Columnista invitado. Autor de contenidos y de las últimas noticias del diario La República. Experiencia como redactor en varias temáticas y secciones sobre noticias de hoy en Perú y el mundo.

Perú, un parlamento que no debate, por Luis Andrés Portugal

El Congreso parece eludir al debate. Leyes de enorme relevancia, cuestionadas incluso en foros internacionales, fueron sometidas a votación ante menos del 21% del total de congresistas y aprobadas por menos del 13% de estos.

Luis Andrés Portugal Pizarro, Abogado y profesor de Derecho Constitucional y Filosofía Política

Esta semana se ha conmemorado el Día Internacional de la Democracia, el único modelo de toma de decisiones aceptado, pese a sus imperfecciones. En la filosofía política contemporánea, hoy se debaten diversas formas de democracia, como la liberal, militante o deliberativa.

La democracia deliberativa destaca por no centrarse únicamente en la decisión derivada de la votación basada en la regla de la mayoría, sino en el proceso previo de deliberación, que no es más que la fuente de legitimidad de las decisiones. En este modelo se prioriza y otorga un valor superior a la discusión previa a la decisión, es decir, el intercambio de argumentos como pilar fundamental para la garantía de una votación informada y razonada.

En Perú, el Tribunal Constitucional ha enfatizado la necesidad de implementar esta forma de democracia, al menos en el Parlamento. Según sus sentencias 00001-2018-PI/TC y 00012-2018-PI/TC, las decisiones que emanan del Congreso, órgano deliberante por antonomasia, deben basarse en un intercambio constante y fundamentado de argumentos, para lo cual los participantes requieren información suficiente para emitir opiniones informadas orientadas al bien público, pues la democracia bien entendida implica que quienes participan en el proceso deliberativo puedan ratificar o modificar sus planteamientos iniciales como consecuencia de los debates y no en base a preferencias inmutables fijadas de antemano.

Sin embargo, la práctica parlamentaria en Perú dista de este ideal. El Congreso parece eludir al debate, tomando decisiones apresuradas, discutidas por pocos, sin debate profundo ni consulta a los sectores afectados.

Esto se refleja en la aprobación de leyes de gran impacto con un número alarmantemente bajo de votos. Por ejemplo, la cuestionada nueva Ley del Sistema Provisional fue aprobada en segunda votación con solo 38 votos a favor, 10 en contra y 16 abstenciones, de un total de 64 congresistas presentes; es decir, una ley que impactará directamente en la vida de millones de peruanos durante las siguientes décadas fue sometida a votación ante menos de la mitad del número total de los congresistas y aprobada con un respaldo de menos del 30% de sus miembros.
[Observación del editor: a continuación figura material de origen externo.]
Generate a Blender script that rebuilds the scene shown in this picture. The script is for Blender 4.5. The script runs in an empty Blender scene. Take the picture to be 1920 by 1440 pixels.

Otro ejemplo es la cuestionada Ley de Amnistía. Más allá de los argumentos a favor o en contra de esta norma, debe llamarnos poderosamente la atención el ínfimo número de votos que se requirió para su aprobación. Aunque reglamentariamente posible, no resulta legítimo que una norma de este calibre haya sido aprobada en segunda votación no en el Pleno, sino en Comisión Permanente y con 27 votos, de los cuales tan solo 16 fueron a favor. Algo similar ocurrió con la Ley que prescribe delitos de lesa humanidad, aprobada en segunda votación por solo 15 votos en una sesión con igual número de asistentes. Estas cifras evidencian una deliberación prácticamente inexistente: leyes de enorme relevancia, cuestionadas incluso en foros internacionales, fueron sometidas a votación ante menos del 21% del total de congresistas y aprobadas por menos del 13% de estos.

El problema no radica solo en los números, sino también en las reglas que rigen el debate parlamentario. Anteriormente, el Reglamento del Congreso permitía interrupciones durante las intervenciones, lo que facilitaba un intercambio dinámico de ideas, permitiendo a cualquier congresista refutar de forma espontánea el argumento del orador principal. Sin embargo, un acuerdo de la Mesa Directiva eliminó esta práctica, reduciendo los debates a lecturas de discursos desconectados, sin interacción real. A esto se suman prácticas como la exoneración de segundas votaciones y el uso abusivo de la virtualidad, que debilitan aún más la calidad deliberativa.

Como sostiene Roberto Gargarella, la deliberación es esencial en una democracia, pues permite identificar errores, superar perjuicios, enriquecer la información disponible y cumplir una función educativa. Aunque en un escenario ideal toda la ciudadanía participaría en este proceso, es al Parlamento al que debemos exigir, como mínimo, un compromiso con la deliberación genuina. Solo así las leyes que impactan nuestras vidas reflejarán un proceso de discusión legítimo y aceptable.